─── INPUT FOR THIS TASK ───

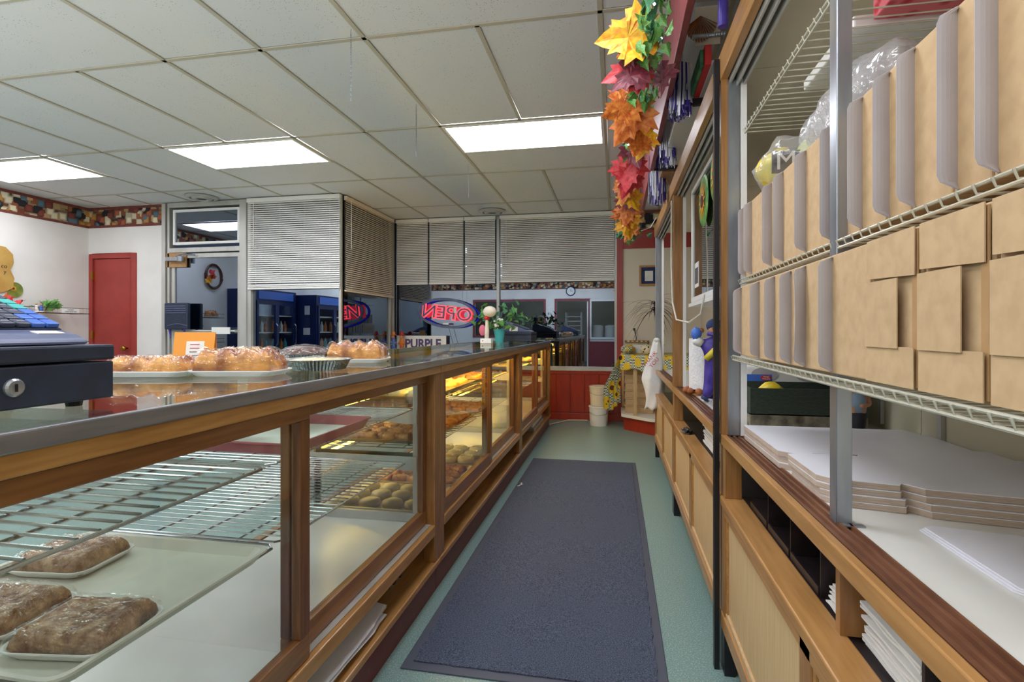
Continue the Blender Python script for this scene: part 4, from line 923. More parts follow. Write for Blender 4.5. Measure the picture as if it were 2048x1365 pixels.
MB().lathe([(.022, 0), (.028, .03), (.031, .078), (.024, .082)], (fx, fy, fz+.009), 20, Matrix.Scale(.8, 4, (0, 1, 0))).build('trousers', 'text', t_, smooth=True)
MB().ball((fx, fy+.004, fz+.192), (.018, .018, .012), 12, 8).build('cap', 'white', t_, smooth=True)

# ---- middle hutch contents
t_ = thing('towel_holder', 'paper towel roll on wooden bead holder in the middle hutch', 'paper towel', (.48, 3.16, .8125))
MB().lathe([(.075, 0), (.075, .008)], (.48, 3.16, .8135), 28).build('base', 'wood2', t_)
MB().lathe([(.008, 0), (.008, .34)], (.48, 3.16, .82), 12).build('dowel', 'oak', t_); MB().ball((.48, 3.16, 1.175), .016, 12, 8).build('knob', 'walnut', t_, smooth=True)
MB().lathe([(.022, 0), (.066, .0), (.067, .14), (.066, .285), (.022, .285)], (.48, 3.16, .845), 36).build('roll', 'ptowel', t_, smooth=False)
for k in range(10):
    a = 2*PI*k/10; MB().ball((.48+.083*math.cos(a), 3.16+.083*math.sin(a), .836), .019, 12, 8).build('bead', 'walnut', t_, smooth=True)
t_ = thing('paper_towel', 'second paper towel roll partly hidden by the black upright', 'paper towel', (.53, 2.93, .8125)); MB().lathe([(.022, 0), (.062, 0), (.062, .25), (.022, .25)], (.55, 2.97, .8145), 32).build('roll', 'ptowel', t_)
t_ = thing('plush_player', 'plush football player doll in purple and yellow, blue mitten raised', 'doll', (.50, 2.72, .8125))
px, py, pz = .475, 2.78, .925
skinned('body', [(px, py, pz+.05), (px+.005, py, pz+.12), (px+.01, py, pz+.19), (px+.012, py, pz+.225), (px-.045, py, pz+.185), (px-.08, py-.01, pz+.215), (px+.07, py, pz+.17), (px+.09, py, pz+.11), (px-.03, py-.01, pz-.085), (px+.04, py-.01, pz-.085)],
    [(0, 1), (1, 2), (2, 3), (2, 4), (4, 5), (2, 6), (6, 7), (0, 8), (0, 9)], [.035, .042, .034, .022, .022, .02, .022, .02, .024, .024], 'purple', t_)
MB().ball((px-.078, py-.015, pz+.235), (.026, .02, .032), 14, 10, None, .2).build('mitten', 'keyb', t_, smooth=True)
MB().lathe([(.022, 0), (.026, .03), (.022, .045)], (px-.05, py-.005, pz+.185), 16, Matrix.Rotation(R(-55), 4, 'Y')).build('sleeve', 'white', t_, smooth=True)
MB().tube([(px-.035, py-.03, pz+.11), (px+.0, py-.045, pz+.15), (px+.04, py-.03, pz+.185)], .016, 8).build('yellow_sash', 'yellow', t_, smooth=True)
MB().ball((px+.012, py, pz+.262), (.034, .034, .036), 16, 12).build('head', 'skin', t_, smooth=True)
hm = MB().ball((px+.012, py+.006, pz+.275), (.041, .04, .036), 18, 12).build('helmet', 'navy', t_, smooth=True)
MB().ball((px+.0, py-.034, pz+.262), .008, 8, 6).build('nose', 'walnut', t_, smooth=True); MB().tube([(px-.025, py-.02, pz+.235), (px+.01, py-.042, pz+.228), (px+.045, py-.02, pz+.235)], .01, 8).build('purple_scarf', 'purple', t_, smooth=True)
tag(MB().ball((.475, 2.83, .836), (.045, .05, .022), 18, 10, None, .2).build('dark_cushion', 'navy', smooth=True, at=(.475, 2.83, .8125)), 'dark crumpled cloth under the plush doll', 'cloth')
t_ = tag(MB().ball((.487, 2.50, .840), (.045, .10, .024), 20, 12, None, .45, 6).build('lime_cloth', 'lime', smooth=True, at=(.487, 2.5, .815)), 'lime yellow crumpled cloth on the middle hutch deck', 'cloth')
tag(MB().ball((.48, 2.68, .834), (.038, .045, .018), 22, 14, None, .5, 4).build('crumpled_wrap', 'bag', smooth=True, at=(.48, 2.68, .815)), 'crumpled clear plastic behind the lime cloth', 'plastic wrap')
t_ = thing('framed_glass', 'tall white framed glass case with two sunflower ornaments in the middle hutch', 'frame', (.50, 2.6, 1.36))
MB().box(.444, .469, 2.25, 3.30, 1.34, 1.365).box(.444, .469, 2.25, 3.30, 1.98, 2.005).box(.444, .469, 3.275, 3.30, 1.365, 1.98).box(.444, .469, 2.25, 2.275, 1.365, 1.98).build('frame', 'white', t_, bevel=.003)
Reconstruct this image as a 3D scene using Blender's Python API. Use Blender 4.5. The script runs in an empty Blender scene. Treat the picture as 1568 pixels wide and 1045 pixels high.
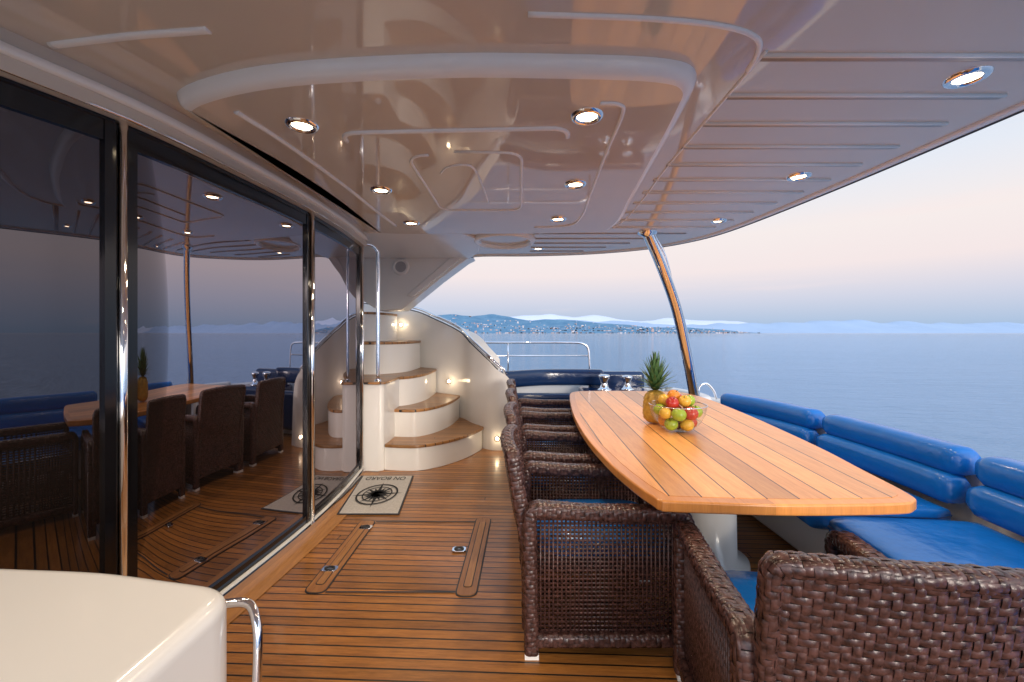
import bpy, math, random
from mathutils import Vector, Matrix
random.seed(7)
scene=bpy.context.scene
scene.view_settings.view_transform='Standard'; scene.view_settings.look='None'; scene.view_settings.exposure=0; scene.view_settings.gamma=1
COL=scene.collection
R=math.radians
# ---------------------------------------------------------------- node helpers
def new_mat(name):
    m=bpy.data.materials.new(name); m.use_nodes=True
    nt=m.node_tree; b=nt.nodes.get('Principled BSDF')
    return m,nt,b
def mth(nt,op,a,b=None,c=None,clamp=False):
    n=nt.nodes.new('ShaderNodeMath'); n.operation=op; n.use_clamp=clamp
    for i,v in enumerate((a,b,c)):
        if v is None: continue
        if isinstance(v,(int,float)): n.inputs[i].default_value=v
        else: nt.links.new(v,n.inputs[i])
    return n.outputs[0]
def mixc(nt,f,a,b,mode='MIX'):
    n=nt.nodes.new('ShaderNodeMix'); n.data_type='RGBA'; n.blend_type=mode
    for idx,v in ((0,f),(6,a),(7,b)):
        if isinstance(v,(int,float)): n.inputs[idx].default_value=v
        elif isinstance(v,(tuple,list)): n.inputs[idx].default_value=(*v[:3],1)
        else: nt.links.new(v,n.inputs[idx])
    return n.outputs[2]
def objco(nt,scale=(1,1,1),rot=(0,0,0)):
    t=nt.nodes.new('ShaderNodeTexCoord'); mp=nt.nodes.new('ShaderNodeMapping')
    nt.links.new(t.outputs['Object'],mp.inputs['Vector'])
    mp.inputs['Scale'].default_value=scale; mp.inputs['Rotation'].default_value=rot
    return mp.outputs[0]
def noise(nt,vec,scale,detail=3,rough=.5):
    n=nt.nodes.new('ShaderNodeTexNoise'); nt.links.new(vec,n.inputs['Vector'])
    n.inputs['Scale'].default_value=scale; n.inputs['Detail'].default_value=detail
    n.inputs['Roughness'].default_value=rough
    return n.outputs[0]
def bump(nt,b,h,strength=.2,dist=.01):
    n=nt.nodes.new('ShaderNodeBump'); nt.links.new(h,n.inputs['Height'])
    n.inputs['Strength'].default_value=strength; n.inputs['Distance'].default_value=dist
    nt.links.new(n.outputs[0],b.inputs['Normal'])
def simple(name,c,rough=.5,metal=0,var=.12,ns=6,bs=0,bscale=80,coat=0,rvar=0,ior=1.5,bd=.005):
    m,nt,b=new_mat(name)
    v=objco(nt); n=noise(nt,v,ns,4)
    lo=tuple(x*(1-var) for x in c); hi=tuple(min(1,x*(1+var)) for x in c)
    nt.links.new(mixc(nt,n,lo,hi),b.inputs['Base Color'])
    b.inputs['Roughness'].default_value=rough; b.inputs['Metallic'].default_value=metal; b.inputs['IOR'].default_value=ior
    if rvar:
        nt.links.new(mth(nt,'MULTIPLY_ADD',noise(nt,v,ns*2.3,5),rvar,rough-rvar*.5,clamp=True),b.inputs['Roughness'])
    b.inputs['Coat Weight'].default_value=coat; b.inputs['Coat Roughness'].default_value=.03
    if bs: bump(nt,b,noise(nt,v,bscale,3),bs,bd)
    return m
def emis(name,c,s):
    m,nt,b=new_mat(name)
    b.inputs['Base Color'].default_value=(*c,1)
    b.inputs['Emission Color'].default_value=(*c,1); b.inputs['Emission Strength'].default_value=s
    return m
# ---------------------------------------------------------------- materials
def teak(name,mode,base,dark,gap,width=.065,rot=0,rough=.4,coat=.15):
    m,nt,b=new_mat(name)
    v=objco(nt,rot=(0,0,rot))
    s=nt.nodes.new('ShaderNodeSeparateXYZ'); nt.links.new(v,s.inputs[0])
    x,y=s.outputs[0],s.outputs[1]
    if mode=='x':   # planks run along x
        t=mth(nt,'DIVIDE',y,width); gl=(1.2,14,1)
    elif mode=='y':
        t=mth(nt,'DIVIDE',x,width); gl=(14,1.2,1)
    else:           # table: fanned planks along y
        l=mth(nt,'MULTIPLY_ADD',y,.028,.45); r=mth(nt,'MULTIPLY_ADD',y,.12,1.42)
        t=mth(nt,'MULTIPLY',mth(nt,'DIVIDE',mth(nt,'SUBTRACT',x,l),mth(nt,'SUBTRACT',r,l)),9); gl=(14,1.2,1)
    idx=mth(nt,'FLOOR',t); fr=mth(nt,'FRACT',t)
    wn=nt.nodes.new('ShaderNodeTexWhiteNoise'); wn.noise_dimensions='1D'; nt.links.new(idx,wn.inputs['W'])
    mp=nt.nodes.new('ShaderNodeMapping'); nt.links.new(v,mp.inputs[0]); mp.inputs['Scale'].default_value=gl
    off=nt.nodes.new('ShaderNodeCombineXYZ'); o=mth(nt,'MULTIPLY',wn.outputs[0],37.)
    nt.links.new(o,off.inputs[0]); nt.links.new(o,off.inputs[1]); nt.links.new(off.outputs[0],mp.inputs['Location'])
    g1=noise(nt,mp.outputs[0],3.2,6,.65); g2=noise(nt,mp.outputs[0],14,5,.7)
    big=noise(nt,v,.9,3)
    g=mth(nt,'ADD',mth(nt,'MULTIPLY',g1,.6),mth(nt,'MULTIPLY',g2,.4))
    g=mth(nt,'MULTIPLY_ADD',mth(nt,'SUBTRACT',g,.5),3.0,.5,clamp=True)
    c=mixc(nt,g,dark,base)
    val=mth(nt,'MULTIPLY_ADD',wn.outputs[0],.50,.72)
    val=mth(nt,'MULTIPLY',val,mth(nt,'MULTIPLY_ADD',big,.6,.72))
    vc=nt.nodes.new('ShaderNodeCombineXYZ')
    for i in range(3): nt.links.new(val,vc.inputs[i])
    c=mixc(nt,1.,c,vc.outputs[0],'MULTIPLY')
    if gap>0:
        line=mth(nt,'LESS_THAN',fr,gap)
        if mode!='table':
            along=x if mode=='x' else y
            jt=mth(nt,'FRACT',mth(nt,'DIVIDE',mth(nt,'ADD',along,mth(nt,'MULTIPLY',wn.outputs[0],25.3)),7.5))
            line=mth(nt,'MAXIMUM',line,mth(nt,'LESS_THAN',jt,.0008))
        c=mixc(nt,line,c,(.010,.008,.007))
        bump(nt,b,mth(nt,'SUBTRACT',mth(nt,'MULTIPLY',g,.25),line),.35,.003)
    nt.links.new(c,b.inputs['Base Color'])
    nt.links.new(mth(nt,'MULTIPLY_ADD',big,.25,rough-.12),b.inputs['Roughness'])
    b.inputs['Coat Weight'].default_value=coat; b.inputs['Coat Roughness'].default_value=.15
    return m
M_floor=teak('teak_deck','x',(.52,.215,.048),(.20,.074,.017),.14,.060,R(2.5),.32,.3)
M_floorframe=teak('teak_frame','y',(.50,.22,.06),(.26,.10,.03),0,.3,0,.4,.2)
M_margin=teak('teak_margin','y',(.60,.28,.08),(.36,.15,.04),0,.4,0,.4,.2)
M_tread=teak('teak_tread','x',(.46,.23,.08),(.24,.10,.03),.08,.06,0,.4,.2)
M_table=teak('teak_table','table',(.86,.41,.135),(.62,.245,.07),.045,1,0,.34,.3)
M_tablerim=teak('teak_table_rim','y',(.86,.35,.085),(.66,.24,.05),0,.5,0,.32,.35)
M_white=simple('white_gelcoat',(.82,.80,.76),.16,0,.03,1.5,rvar=.06)
M_whitetrim=simple('white_trim',(.92,.90,.85),.2,0,.02)
M_ceil=simple('ceiling_gelcoat',(.70,.63,.53),.035,0,.07,.8,rvar=.02,ior=1.8)
M_groove=simple('groove',(.46,.41,.37),.4)
M_chrome=simple('stainless_steel',(.82,.82,.84),.06,1,.03)
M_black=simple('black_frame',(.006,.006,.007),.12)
M_rubber=simple('rubber',(.03,.03,.035),.5)
M_blue=simple('blue_vinyl',(.005,.155,.54),.26,0,.18,3,.45,7,coat=.2,bd=.025)
M_navy=simple('navy_vinyl',(.006,.025,.085),.18,0,.2,3,.3,8,bd=.02)
M_seam=simple('vinyl_seam',(.006,.06,.22),.5)
M_mat=simple('mat_fabric',(.55,.52,.48),.9,0,.25,60,.6,400)
M_matdark=simple('mat_print',(.03,.03,.032),.9,0,.3,60)
M_lamp=emis('lamp_glow',(1,.80,.52),20)
M_stepl=emis('step_glow',(1,.76,.46),9)
M_speaker=simple('speaker_mesh',(.45,.45,.46),.6,0,.3,300)
M_leaf=simple('pineapple_leaf',(.09,.19,.07),.45,0,.5,30)
M_pine=simple('pineapple_skin',(.50,.30,.05),.5,0,.5,50)
M_cg={'g':simple('apple_green',(.32,.45,.04),.25,0,.2,10),'r':simple('apple_red',(.45,.03,.02),.22,0,.5,12),
 'y':simple('apple_yellow',(.72,.42,.05),.28,0,.3,10),'o':simple('orange_skin',(.75,.25,.02),.4,0,.1,20,.3,200),'p':simple('plum_skin',(.07,.01,.03),.3)}
def wick(name,lo,hi):
    m,nt,b=new_mat(name); v=objco(nt)
    n=noise(nt,v,55,2); n2=noise(nt,v,5,3)
    f=mth(nt,'MULTIPLY_ADD',mth(nt,'SUBTRACT',n,.5),2.4,.5,clamp=True)
    c=mixc(nt,f,lo,hi); nt.links.new(mixc(nt,mth(nt,'MULTIPLY',n2,.4),c,(.02,.012,.011)),b.inputs['Base Color'])
    b.inputs['Roughness'].default_value=.27
    bump(nt,b,noise(nt,v,260,2),.25,.002)
    return m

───

Copy, word for word, the entries above from the first line to the line that holds "8).build('cap', 'white', t_, smooth=True)". Drop the pictures.

Continue the Blender Python script for this scene: part 4, from line 923. More parts follow. Write for Blender 4.5. Measure the picture as if it were 2048x1365 pixels.
MB().lathe([(.022, 0), (.028, .03), (.031, .078), (.024, .082)], (fx, fy, fz+.009), 20, Matrix.Scale(.8, 4, (0, 1, 0))).build('trousers', 'text', t_, smooth=True)
MB().ball((fx, fy+.004, fz+.192), (.018, .018, .012), 12, 8).build('cap', 'white', t_, smooth=True)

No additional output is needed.